O valor da diáspora angolana
Quando estamos fora de Angola e cruzamos com alguém que, pelas feições do seu rosto, pela forma de andar e a maneira de falar, intuimos que é angolano, sentimos a satisfação do reconhecimento. Numa rua em Havana, na barraca de um mercado em Kinshasa, na penumbra de um salão de festas em Madrid ou num restaurante em Pequim, muitas vezes, surge alguém que é muito parecido com um primo que nunca mais vimos ou com um amor que julgávamos a salvo no passado.
Olhamos o desconhecido várias vezes, tentando certificarnos se o que intuimos é o que julgamos ser. Familiaridade e estranheza cruzam-se com a mesma rapidez dos olhares.

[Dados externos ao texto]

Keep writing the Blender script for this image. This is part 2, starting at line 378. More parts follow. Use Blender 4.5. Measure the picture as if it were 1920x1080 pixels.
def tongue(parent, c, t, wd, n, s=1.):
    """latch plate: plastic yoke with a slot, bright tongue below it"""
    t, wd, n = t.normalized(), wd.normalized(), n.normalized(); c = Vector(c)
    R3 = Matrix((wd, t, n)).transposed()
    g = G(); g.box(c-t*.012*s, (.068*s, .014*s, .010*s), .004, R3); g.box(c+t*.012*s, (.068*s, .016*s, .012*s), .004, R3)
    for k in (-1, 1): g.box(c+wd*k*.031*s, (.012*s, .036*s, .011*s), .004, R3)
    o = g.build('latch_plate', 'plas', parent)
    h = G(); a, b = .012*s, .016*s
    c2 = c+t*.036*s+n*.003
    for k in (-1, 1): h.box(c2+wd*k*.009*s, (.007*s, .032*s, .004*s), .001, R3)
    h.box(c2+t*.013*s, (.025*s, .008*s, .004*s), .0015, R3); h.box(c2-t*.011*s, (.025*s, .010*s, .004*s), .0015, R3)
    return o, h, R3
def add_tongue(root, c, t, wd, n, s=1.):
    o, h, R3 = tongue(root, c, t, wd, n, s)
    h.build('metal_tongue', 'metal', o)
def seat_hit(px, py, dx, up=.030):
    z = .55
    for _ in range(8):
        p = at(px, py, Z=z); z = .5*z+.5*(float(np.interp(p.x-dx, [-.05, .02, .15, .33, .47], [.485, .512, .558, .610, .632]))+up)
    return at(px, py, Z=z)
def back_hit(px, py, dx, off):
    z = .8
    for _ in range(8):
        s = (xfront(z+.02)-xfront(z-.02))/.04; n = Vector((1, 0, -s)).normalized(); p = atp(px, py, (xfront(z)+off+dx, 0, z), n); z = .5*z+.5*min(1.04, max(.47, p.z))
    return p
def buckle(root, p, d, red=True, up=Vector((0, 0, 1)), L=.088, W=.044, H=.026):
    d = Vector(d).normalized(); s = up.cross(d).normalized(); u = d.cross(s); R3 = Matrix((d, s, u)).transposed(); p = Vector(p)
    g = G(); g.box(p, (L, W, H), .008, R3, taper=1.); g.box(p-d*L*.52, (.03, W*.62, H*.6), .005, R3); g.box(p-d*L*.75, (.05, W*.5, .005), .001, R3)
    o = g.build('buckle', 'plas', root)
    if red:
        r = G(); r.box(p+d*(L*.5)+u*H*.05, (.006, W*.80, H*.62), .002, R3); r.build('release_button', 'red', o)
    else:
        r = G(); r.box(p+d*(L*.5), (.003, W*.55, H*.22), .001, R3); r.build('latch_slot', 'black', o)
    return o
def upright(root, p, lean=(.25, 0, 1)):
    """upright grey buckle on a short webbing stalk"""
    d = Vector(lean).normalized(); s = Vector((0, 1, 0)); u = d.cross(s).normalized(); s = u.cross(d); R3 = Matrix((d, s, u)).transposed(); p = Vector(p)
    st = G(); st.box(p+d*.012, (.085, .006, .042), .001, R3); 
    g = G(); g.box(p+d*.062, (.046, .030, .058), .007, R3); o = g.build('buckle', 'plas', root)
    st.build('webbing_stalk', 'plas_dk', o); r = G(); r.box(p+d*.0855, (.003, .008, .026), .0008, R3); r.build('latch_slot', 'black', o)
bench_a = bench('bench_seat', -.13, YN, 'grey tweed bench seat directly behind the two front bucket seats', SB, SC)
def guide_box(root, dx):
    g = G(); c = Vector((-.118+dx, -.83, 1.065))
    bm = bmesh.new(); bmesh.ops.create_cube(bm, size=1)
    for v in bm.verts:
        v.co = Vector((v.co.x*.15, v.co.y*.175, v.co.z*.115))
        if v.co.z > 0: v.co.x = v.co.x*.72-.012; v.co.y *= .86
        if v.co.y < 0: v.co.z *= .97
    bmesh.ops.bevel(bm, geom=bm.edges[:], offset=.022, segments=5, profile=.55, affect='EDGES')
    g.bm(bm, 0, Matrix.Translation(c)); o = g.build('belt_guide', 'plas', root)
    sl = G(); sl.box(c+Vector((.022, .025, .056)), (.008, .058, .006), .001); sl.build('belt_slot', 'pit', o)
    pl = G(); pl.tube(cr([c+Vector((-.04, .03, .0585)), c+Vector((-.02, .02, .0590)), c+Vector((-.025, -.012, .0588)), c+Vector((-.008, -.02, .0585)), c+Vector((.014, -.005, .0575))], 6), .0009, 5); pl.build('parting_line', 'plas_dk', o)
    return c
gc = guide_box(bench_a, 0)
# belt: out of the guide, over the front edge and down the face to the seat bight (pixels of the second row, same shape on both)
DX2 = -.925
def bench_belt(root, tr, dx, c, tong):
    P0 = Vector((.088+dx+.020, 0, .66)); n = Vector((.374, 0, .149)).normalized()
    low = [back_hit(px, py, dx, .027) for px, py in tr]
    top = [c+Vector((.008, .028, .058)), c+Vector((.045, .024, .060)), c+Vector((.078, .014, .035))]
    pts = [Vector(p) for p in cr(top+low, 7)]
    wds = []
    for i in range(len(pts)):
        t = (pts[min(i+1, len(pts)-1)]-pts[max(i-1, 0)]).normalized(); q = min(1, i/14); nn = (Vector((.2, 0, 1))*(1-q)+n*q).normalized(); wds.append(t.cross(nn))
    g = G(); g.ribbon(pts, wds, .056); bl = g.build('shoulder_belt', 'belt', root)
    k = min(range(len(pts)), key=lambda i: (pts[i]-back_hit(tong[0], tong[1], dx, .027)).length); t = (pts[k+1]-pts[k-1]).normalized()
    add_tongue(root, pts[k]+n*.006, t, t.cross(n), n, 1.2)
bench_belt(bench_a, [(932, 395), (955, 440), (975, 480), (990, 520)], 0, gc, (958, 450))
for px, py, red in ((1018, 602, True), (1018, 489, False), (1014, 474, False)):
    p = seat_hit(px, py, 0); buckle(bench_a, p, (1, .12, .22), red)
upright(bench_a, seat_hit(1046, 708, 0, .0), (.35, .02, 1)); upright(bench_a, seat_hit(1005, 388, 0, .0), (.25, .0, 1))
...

Estar dentro ou estar fora do país é menos relevante do que o que cada cidadão carrega dentro de si, do que o que podemos fazer pela história e pelo destino comum que partilhamos.
A diáspora angolana nunca foi bem valorizada. Dar à diáspora angolana o lugar que merece é uma necessidade anti-chauvinista, para que a Nação possa aspirar à sua plenitude. Falo das várias diásporas: a antiga, aquela que está associada a história de dor e crueldade que foi o tráfico de escravos e às transformações do mundo, entre o século XVII e fins do século XIX. E a diáspora recente, aquela que surgiu já em pleno século XX, após a época das independências, associada às guerras civis, à fome, ao desenvolvimento dos transportes, à mobilidade social e afectiva e, sobretudo, ao interesse por encontrar melhores condições de vida.
Entretanto, faz quinze anos, verificou-se uma grande reviravolta, na maneira como os países africanos passaram a tratar as respectivas diásporas. Em 2003, a pedido da África do Sul, a União Africana fez a primeira emenda a sua Acta Constitutiva passando a considerar a diáspora como uma entidade chamada a contribuir para o desenvolvimento do continente. O “remendo” de cariz politico não foi banal: às cinco regiões da união acrescentou-se mais uma. A diáspora passou a ser a sexta região da União Africana.
Os africanos e os seus descendentes espalhados pelo mundo assumiram o mesmo estatuto daqueles que vivem no continente e, porconseguinte, passaram a poder identificarse e reinvindicar a sua origem como parte da sexta região, sem necessidade de “atrelarem-se” a um país concreto.
É como se decidíssemos emendar a divisão politica e administrativa do nosso país e incorporar a diáspora angolana como décima nona provincia de Angola: a decisão teria um impacto social, económico, demográfico, politico-eleitoral e histórico-cultural nada negligenciável. Isto acontecerá algúm dia, esperemos, não tão distante.
Na diáspora angolana recente há escritores, professores universitários, investigadores, promotores culturais de pequeno e médio porte, desportistas, artistas plásticos, modelos, músicos, cientistas e, também, lúmpens e saudosistas. Eleitores, detentores de saberes e consumidores, são um “bolo” apetecível para políticos, criadores e empresários.
Os angolanos da diáspora são tratados, por um lado, como não sendo genuinamente pertencentes às sociedades de acolhimento, onde são considerados como “os outros/os de fora. E, por outro, em Angola, nem sempre são bem acolhidos, são vistos com desconfiança. Aos olhos dos “patriotas que nunca sairam do país” representam os que, em tempo de aflição, “abandonaram o barco”, estão marcados com o estigma da “traição” e, não poucas vezes, são vistos como “desconhecedores do país real e dos segredos” que lhes permitiriam entender melhor a sociedade.
Os angolanos na diáspora ainda não exercem plenamente a sua cidadania nacional. Seria óptimo que, nas próximas eleições gerais, eles tivessem direito de votar, para que a Nação possa reclamar deles o dever de patriotismo. É hora de colocar alguns músicos, artistas, cientistas, escritores e intelectuais no lugar que merecem, mesmo que possa aborrecer-nos o sentido crítico que têm. Não faz sentido que não nos beneficiemos nem dos seus êxitos, nem da experiência que possuem e muito menos da sua rede de contactos. Não faz sentido que os abominemos só porque ousaram criticar o país que amam dentro das infinitas maneiras que existem de amar Angola.
Segmentos significativos da diáspora que poderiam ajudar a trazer a Angola gente que nos pode beneficiar e ou prestigiar, continuam a ser ostracizados, o que impede que sejam lidos, ouvidos, divulgados, estudados e melhor conhecidos pelo grande público.
Faz cada vez menos sentido que da satisfação do reconhecimento individual passemos ao apagamento, à indiferença, à pequenez e ao olvido de Estado. É uma lógica contraproducente, pois, graças às suas diásporas, - a antiga e a recente- , Angola é uma entidade mais vasta e rica que o límite das suas fronteiras e que a diversidade de povos e de culturas que nela habitam.